CAUSALITY: CONCEPTIONS, CONNEXIONS, CONFUSIONS, CONTENTIONS

Date:   Friday, June 24, 2005
Time:   16:00
Location:   Hong Kong University Department of Statistics
Contact Name:   Kai Ng


Modern statistical approaches to causal inference are based on a variety of distinct foundations, ingredients, assumptions and methods. These involve differing conceptions of the effects of interventions, or of stable relationships across regimes; disagreement over the roles of hypothetical and counterfactual outcomes; and varying semantics and uses for algebraic, graphical and other representations. There does however seem to be fairly broad agreement that causal inference requires significant modifications and extensions to standard statistical machinery.

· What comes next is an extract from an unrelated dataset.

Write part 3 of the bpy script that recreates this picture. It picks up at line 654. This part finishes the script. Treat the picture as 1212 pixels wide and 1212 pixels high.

I shall argue that this is mistaken, and that the power of existing statistical and decision-theoretic tools to address causal issues is much greater than is commonly allowed.

Speaker

Name:   Professor Philip  Dawid
Affiliation:   University College London
Homepage:   http://www.homepages.ucl.ac.uk/%7Eucak06d/
Biography  

Philip Dawid is Professor of Statistics at Cambridge University, having been Pearson Professor of Statistics at University College London from 1989 to 2007. He is Chartered Statistician and Fellow of the Royal Statistical Society, which has awarded him Guy Medals in Bronze and Silver; elected Fellow of the Institute of Mathematical Statistics; elected Member of the International Statistical Institute; and a Member of the Organising Committee for the Valencia International Meetings on Bayesian Statistics. He has served as Editor of the Journal of the Royal Statistical Society (Series B) and of Biometrika, and is currently an Editor of Bayesian Analysis. He was President of the International Society for Bayesian Analysis for the year 2000.